◆ **Exercise instructions**:
Your copy of the material below should match it exactly, except that it holds no pictures.

◆ **Data block**:

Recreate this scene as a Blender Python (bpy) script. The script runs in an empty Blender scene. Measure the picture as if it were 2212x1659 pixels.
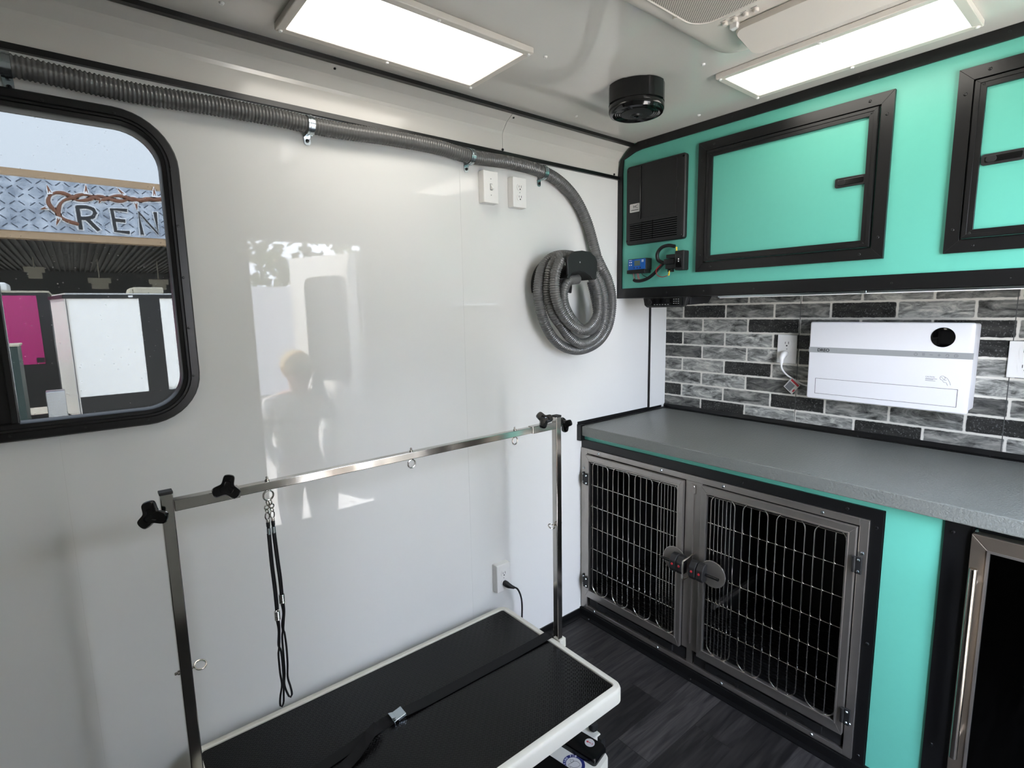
import bpy, bmesh, math, random
from mathutils import Vector, Matrix
C = bpy.context.scene.collection
S = bpy.context.scene
R = math.radians
random.seed(4)

# ------------------------------------------------------------------ camera, world, light, exposure
cam_d = bpy.data.cameras.new('camera'); cam = bpy.data.objects.new('camera', cam_d); C.objects.link(cam)
yaw, pit, rol = 0.88687, 0.14035, -0.018877
fw = Vector((math.cos(pit)*math.cos(yaw), math.cos(pit)*math.sin(yaw), -math.sin(pit)))
rt = fw.cross(Vector((0, 0, 1))).normalized(); up = rt.cross(fw)
rr = rt*math.cos(rol)+up*math.sin(rol); uu = up*math.cos(rol)-rt*math.sin(rol)
cam.matrix_world = Matrix(((rr.x, uu.x, -fw.x, 0), (rr.y, uu.y, -fw.y, 0), (rr.z, uu.z, -fw.z, 1.33), (0, 0, 0, 1)))
cam_d.sensor_fit = 'HORIZONTAL'; cam_d.sensor_width = 36; cam_d.lens = 1142.13/2212*36
cam_d.clip_start = 0.02; cam_d.clip_end = 300
S.camera = cam

SKY_STRENGTH = 10.9
SUN = 42.0
LAMP = 7.0
GT = 0.222
world = bpy.data.worlds.new('sky'); S.world = world; world.use_nodes = True
wn = world.node_tree; wn.nodes.clear()
wo = wn.nodes.new('ShaderNodeOutputWorld'); wb = wn.nodes.new('ShaderNodeBackground')
tc = wn.nodes.new('ShaderNodeTexCoord'); sx = wn.nodes.new('ShaderNodeSeparateXYZ'); cr = wn.nodes.new('ShaderNodeValToRGB')
wn.links.new(tc.outputs['Generated'], sx.inputs[0]); wn.links.new(sx.outputs['Z'], cr.inputs[0])
cr.color_ramp.elements[0].position = 0.0; cr.color_ramp.elements[0].color = (1.60, 1.74, 2.02, 1)
cr.color_ramp.elements[1].position = 0.7; cr.color_ramp.elements[1].color = (1.46, 1.72, 2.3, 1)
e = cr.color_ramp.elements.new(0.32); e.color = (1.78, 1.94, 2.27, 1)
wn.links.new(cr.outputs[0], wb.inputs[0]); 
bri = wn.nodes.new('ShaderNodeMath'); bri.operation = 'MULTIPLY_ADD'; bri.inputs[1].default_value = -0.24*SKY_STRENGTH; bri.inputs[2].default_value = SKY_STRENGTH
wn.links.new(sx.outputs['Y'], bri.inputs[0]); wn.links.new(bri.outputs[0], wb.inputs[1])
wn.links.new(wb.outputs[0], wo.inputs[0])
sun_d = bpy.data.lights.new('sun', 'SUN'); sun = bpy.data.objects.new('sun', sun_d); C.objects.link(sun)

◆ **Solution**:
Recreate this scene as a Blender Python (bpy) script. The script runs in an empty Blender scene. Measure the picture as if it were 2212x1659 pixels.
import bpy, bmesh, math, random
from mathutils import Vector, Matrix
C = bpy.context.scene.collection
S = bpy.context.scene
R = math.radians
random.seed(4)

# ------------------------------------------------------------------ camera, world, light, exposure
cam_d = bpy.data.cameras.new('camera'); cam = bpy.data.objects.new('camera', cam_d); C.objects.link(cam)
yaw, pit, rol = 0.88687, 0.14035, -0.018877
fw = Vector((math.cos(pit)*math.cos(yaw), math.cos(pit)*math.sin(yaw), -math.sin(pit)))
rt = fw.cross(Vector((0, 0, 1))).normalized(); up = rt.cross(fw)
rr = rt*math.cos(rol)+up*math.sin(rol); uu = up*math.cos(rol)-rt*math.sin(rol)
cam.matrix_world = Matrix(((rr.x, uu.x, -fw.x, 0), (rr.y, uu.y, -fw.y, 0), (rr.z, uu.z, -fw.z, 1.33), (0, 0, 0, 1)))
cam_d.sensor_fit = 'HORIZONTAL'; cam_d.sensor_width = 36; cam_d.lens = 1142.13/2212*36
cam_d.clip_start = 0.02; cam_d.clip_end = 300
S.camera = cam

SKY_STRENGTH = 10.9
SUN = 42.0
LAMP = 7.0
GT = 0.222
world = bpy.data.worlds.new('sky'); S.world = world; world.use_nodes = True
wn = world.node_tree; wn.nodes.clear()
wo = wn.nodes.new('ShaderNodeOutputWorld'); wb = wn.nodes.new('ShaderNodeBackground')
tc = wn.nodes.new('ShaderNodeTexCoord'); sx = wn.nodes.new('ShaderNodeSeparateXYZ'); cr = wn.nodes.new('ShaderNodeValToRGB')
wn.links.new(tc.outputs['Generated'], sx.inputs[0]); wn.links.new(sx.outputs['Z'], cr.inputs[0])
cr.color_ramp.elements[0].position = 0.0; cr.color_ramp.elements[0].color = (1.60, 1.74, 2.02, 1)
cr.color_ramp.elements[1].position = 0.7; cr.color_ramp.elements[1].color = (1.46, 1.72, 2.3, 1)
e = cr.color_ramp.elements.new(0.32); e.color = (1.78, 1.94, 2.27, 1)
wn.links.new(cr.outputs[0], wb.inputs[0]); 
bri = wn.nodes.new('ShaderNodeMath'); bri.operation = 'MULTIPLY_ADD'; bri.inputs[1].default_value = -0.24*SKY_STRENGTH; bri.inputs[2].default_value = SKY_STRENGTH
wn.links.new(sx.outputs['Y'], bri.inputs[0]); wn.links.new(bri.outputs[0], wb.inputs[1])
wn.links.new(wb.outputs[0], wo.inputs[0])
sun_d = bpy.data.lights.new('sun', 'SUN'); sun = bpy.data.objects.new('sun', sun_d); C.objects.link(sun)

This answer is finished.